Bobbing the fishing line into the water, he treasured the last of a short two months of ice fishing in the house, one of five left on the lake near Lake Minnetonka Monday afternoon, just hours before the state required permanent shelters to be removed.

"I'll catch something today," said Beniek, of Excelsior. "You can sit here for two to three hours, and nothing bites. But then it's one after another."

The annual deadline is the last day some of Minnesota's thousands of anglers like Beniek will fish until spring arrives. The state, which ranks first in the nation for fishing licenses per capita, required shelters to be moved off Twin Cities, central and southern Minnesota lakes by the end of Monday.

Fish houses and portable shelters don't have to be removed from northern Minnesota lakes until the end of the day March 16.

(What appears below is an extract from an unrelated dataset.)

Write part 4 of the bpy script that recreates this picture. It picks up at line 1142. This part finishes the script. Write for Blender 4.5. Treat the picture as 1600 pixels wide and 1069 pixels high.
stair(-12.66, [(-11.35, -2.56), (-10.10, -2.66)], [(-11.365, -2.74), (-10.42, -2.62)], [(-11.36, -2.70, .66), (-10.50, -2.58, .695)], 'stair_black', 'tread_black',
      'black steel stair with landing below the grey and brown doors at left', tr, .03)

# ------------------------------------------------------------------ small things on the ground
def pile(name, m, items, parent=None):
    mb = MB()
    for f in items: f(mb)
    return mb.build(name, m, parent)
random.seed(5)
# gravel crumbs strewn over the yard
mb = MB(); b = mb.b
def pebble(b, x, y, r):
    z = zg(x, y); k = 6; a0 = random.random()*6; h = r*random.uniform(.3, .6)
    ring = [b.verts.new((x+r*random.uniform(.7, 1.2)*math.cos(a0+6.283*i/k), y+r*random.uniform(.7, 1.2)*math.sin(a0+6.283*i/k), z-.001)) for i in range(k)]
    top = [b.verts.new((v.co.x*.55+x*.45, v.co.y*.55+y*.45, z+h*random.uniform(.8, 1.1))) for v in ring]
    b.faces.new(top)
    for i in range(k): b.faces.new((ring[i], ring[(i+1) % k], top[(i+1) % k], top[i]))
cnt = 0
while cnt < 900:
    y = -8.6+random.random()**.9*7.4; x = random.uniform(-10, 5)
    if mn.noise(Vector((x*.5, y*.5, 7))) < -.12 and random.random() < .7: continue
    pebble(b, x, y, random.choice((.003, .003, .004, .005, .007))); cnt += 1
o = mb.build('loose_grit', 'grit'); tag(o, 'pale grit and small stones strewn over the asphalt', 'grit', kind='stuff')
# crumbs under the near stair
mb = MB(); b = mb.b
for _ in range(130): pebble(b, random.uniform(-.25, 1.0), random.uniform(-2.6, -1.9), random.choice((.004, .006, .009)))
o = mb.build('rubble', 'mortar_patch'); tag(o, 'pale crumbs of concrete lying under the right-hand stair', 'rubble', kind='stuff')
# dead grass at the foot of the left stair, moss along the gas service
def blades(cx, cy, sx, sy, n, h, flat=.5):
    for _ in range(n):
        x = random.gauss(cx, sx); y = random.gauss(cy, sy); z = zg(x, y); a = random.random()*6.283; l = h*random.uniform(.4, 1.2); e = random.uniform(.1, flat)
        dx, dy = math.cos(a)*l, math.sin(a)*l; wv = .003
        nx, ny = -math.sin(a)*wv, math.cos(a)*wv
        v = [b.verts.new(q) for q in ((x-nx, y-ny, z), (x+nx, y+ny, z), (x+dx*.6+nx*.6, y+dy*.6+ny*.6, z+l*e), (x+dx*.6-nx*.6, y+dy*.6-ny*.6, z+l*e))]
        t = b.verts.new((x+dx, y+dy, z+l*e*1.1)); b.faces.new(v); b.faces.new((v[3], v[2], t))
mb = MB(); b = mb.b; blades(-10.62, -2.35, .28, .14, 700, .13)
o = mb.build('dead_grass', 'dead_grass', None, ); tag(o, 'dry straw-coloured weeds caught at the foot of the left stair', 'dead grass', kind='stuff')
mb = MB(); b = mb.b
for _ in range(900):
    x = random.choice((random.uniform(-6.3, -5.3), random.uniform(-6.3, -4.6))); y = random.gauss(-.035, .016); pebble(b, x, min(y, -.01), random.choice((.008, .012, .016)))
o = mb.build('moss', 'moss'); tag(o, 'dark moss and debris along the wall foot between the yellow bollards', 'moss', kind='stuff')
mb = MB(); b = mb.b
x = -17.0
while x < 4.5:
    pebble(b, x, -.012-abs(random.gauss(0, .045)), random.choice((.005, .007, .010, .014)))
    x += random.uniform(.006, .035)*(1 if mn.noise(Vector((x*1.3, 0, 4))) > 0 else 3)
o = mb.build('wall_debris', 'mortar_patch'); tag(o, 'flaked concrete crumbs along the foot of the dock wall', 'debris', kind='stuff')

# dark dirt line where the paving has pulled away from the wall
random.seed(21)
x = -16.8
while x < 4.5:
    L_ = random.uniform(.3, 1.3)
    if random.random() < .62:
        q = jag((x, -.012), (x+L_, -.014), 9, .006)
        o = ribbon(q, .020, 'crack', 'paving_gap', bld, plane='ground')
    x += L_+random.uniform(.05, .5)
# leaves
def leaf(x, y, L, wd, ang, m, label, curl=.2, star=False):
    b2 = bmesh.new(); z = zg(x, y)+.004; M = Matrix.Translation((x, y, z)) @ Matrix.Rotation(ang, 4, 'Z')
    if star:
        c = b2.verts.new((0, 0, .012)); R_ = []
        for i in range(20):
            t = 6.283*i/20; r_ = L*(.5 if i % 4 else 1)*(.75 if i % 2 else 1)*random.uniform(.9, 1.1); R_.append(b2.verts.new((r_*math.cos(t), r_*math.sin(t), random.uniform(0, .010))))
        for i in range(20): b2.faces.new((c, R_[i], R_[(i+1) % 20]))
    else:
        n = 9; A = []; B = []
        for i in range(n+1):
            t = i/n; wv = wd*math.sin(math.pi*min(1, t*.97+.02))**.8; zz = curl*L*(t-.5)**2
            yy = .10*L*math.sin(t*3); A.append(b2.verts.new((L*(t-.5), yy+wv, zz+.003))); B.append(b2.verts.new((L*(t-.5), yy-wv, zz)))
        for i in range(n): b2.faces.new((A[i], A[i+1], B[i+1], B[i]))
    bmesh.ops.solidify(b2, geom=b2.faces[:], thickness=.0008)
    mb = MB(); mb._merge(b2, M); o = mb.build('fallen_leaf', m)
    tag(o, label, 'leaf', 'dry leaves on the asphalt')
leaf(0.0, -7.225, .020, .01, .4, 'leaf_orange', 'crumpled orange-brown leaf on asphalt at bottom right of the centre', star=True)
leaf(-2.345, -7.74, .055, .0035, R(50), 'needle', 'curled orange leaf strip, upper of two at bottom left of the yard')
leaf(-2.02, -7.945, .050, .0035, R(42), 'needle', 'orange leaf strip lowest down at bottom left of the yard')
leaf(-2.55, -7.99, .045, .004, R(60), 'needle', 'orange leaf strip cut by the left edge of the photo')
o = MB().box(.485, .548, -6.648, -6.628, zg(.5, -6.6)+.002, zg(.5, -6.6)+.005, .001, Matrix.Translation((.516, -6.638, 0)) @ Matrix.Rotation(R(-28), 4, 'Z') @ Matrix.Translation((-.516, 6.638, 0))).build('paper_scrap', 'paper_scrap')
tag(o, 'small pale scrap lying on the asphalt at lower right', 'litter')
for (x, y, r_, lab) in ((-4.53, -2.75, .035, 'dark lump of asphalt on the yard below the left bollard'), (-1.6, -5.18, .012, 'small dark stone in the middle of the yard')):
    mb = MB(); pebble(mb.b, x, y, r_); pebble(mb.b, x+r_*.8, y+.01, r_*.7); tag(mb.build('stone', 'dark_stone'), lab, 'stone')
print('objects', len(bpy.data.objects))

"Ice conditions just start to deteriorate," said Maj. Greg Salo, operations manager at the state Department of Natural Resources. "When we hit March 1, then I think spring's around the corner."

Heavy snow last year caused some anglers to abandon fish houses altogether at the season's end. But this year, Salo said, little snow on area lakes should give anglers no excuses. If shelters aren't removed, owners could receive a $137 citation; five days after the deadline, the fine increases to up to $1,000, or jail time, Salo said. The DNR confiscates and removes fish houses.

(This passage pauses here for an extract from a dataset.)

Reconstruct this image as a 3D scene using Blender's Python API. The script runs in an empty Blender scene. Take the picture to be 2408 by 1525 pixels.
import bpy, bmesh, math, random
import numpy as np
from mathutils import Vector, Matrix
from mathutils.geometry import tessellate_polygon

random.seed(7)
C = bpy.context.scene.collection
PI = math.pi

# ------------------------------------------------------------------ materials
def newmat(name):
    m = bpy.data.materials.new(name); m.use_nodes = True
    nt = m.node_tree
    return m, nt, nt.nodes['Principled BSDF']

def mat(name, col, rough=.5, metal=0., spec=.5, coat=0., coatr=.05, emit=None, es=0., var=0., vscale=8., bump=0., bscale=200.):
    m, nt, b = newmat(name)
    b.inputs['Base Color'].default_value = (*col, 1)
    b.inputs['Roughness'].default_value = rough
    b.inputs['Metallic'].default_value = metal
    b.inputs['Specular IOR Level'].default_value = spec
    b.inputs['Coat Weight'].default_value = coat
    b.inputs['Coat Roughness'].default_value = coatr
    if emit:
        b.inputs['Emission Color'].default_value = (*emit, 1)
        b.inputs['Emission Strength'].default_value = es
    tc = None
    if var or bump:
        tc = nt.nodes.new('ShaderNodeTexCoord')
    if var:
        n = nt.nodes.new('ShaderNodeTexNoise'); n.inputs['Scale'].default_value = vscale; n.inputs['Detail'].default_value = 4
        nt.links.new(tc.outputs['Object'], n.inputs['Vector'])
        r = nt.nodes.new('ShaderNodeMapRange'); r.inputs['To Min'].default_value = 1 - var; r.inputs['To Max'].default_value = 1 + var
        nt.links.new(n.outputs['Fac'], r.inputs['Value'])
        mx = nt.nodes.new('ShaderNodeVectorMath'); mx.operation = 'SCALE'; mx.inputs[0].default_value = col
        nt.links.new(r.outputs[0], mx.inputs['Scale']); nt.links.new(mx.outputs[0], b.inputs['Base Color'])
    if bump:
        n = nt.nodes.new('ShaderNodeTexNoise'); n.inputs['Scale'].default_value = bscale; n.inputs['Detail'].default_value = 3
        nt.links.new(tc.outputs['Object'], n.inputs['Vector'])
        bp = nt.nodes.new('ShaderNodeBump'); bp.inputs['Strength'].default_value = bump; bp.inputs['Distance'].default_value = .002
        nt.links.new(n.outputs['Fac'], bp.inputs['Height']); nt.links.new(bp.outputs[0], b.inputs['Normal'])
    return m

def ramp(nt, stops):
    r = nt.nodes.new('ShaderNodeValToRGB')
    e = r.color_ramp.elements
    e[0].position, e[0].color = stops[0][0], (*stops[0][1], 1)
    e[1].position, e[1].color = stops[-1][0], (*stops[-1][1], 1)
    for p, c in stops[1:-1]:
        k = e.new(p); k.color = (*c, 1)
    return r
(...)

"It becomes a lot of work," he added.

With thinning ice near channels and bridges on Lake Minnetonka, three vehicles fell through the lake's ice in a 24-hour period last month. Last Wednesday, a man escaped his sinking truck on the lake while driving out to his fish house, rescued after clinging to the ice for 40 minutes, though his dog didn't survive.

On Saturday night, a pickup partly broke through the ice of a narrow channel of Big Mantrap Lake in Hubbard County, but both the driver and passenger were rescued uninjured.

Now, with fewer anglers out, officers are more concerned about safety for snowmobilers and ATV users as temperatures rise.

Beniek won't fish again until spring, pulling his fish house off the lake and storing it at his Excelsior home, where his grandkids can play inside of it. But other anglers, like Lou Quinn, of Minnetonka will keep on fishing. The DNR allows shelters to remain on the ice, just not overnight unoccupied.

As Quinn prepared to take his decades-old fish house off Christmas Lake, he lamented the disappointing, anti-climatic season.

"This is the worst I've seen it in 30 years," he said of the slow fishing.

As a result, he's seen fewer fish houses on the lake and normally busy weekend days reduced to a lull.

"I think that kept a lot of people off the ice," Salo said. "We kind of had a goofy ice season."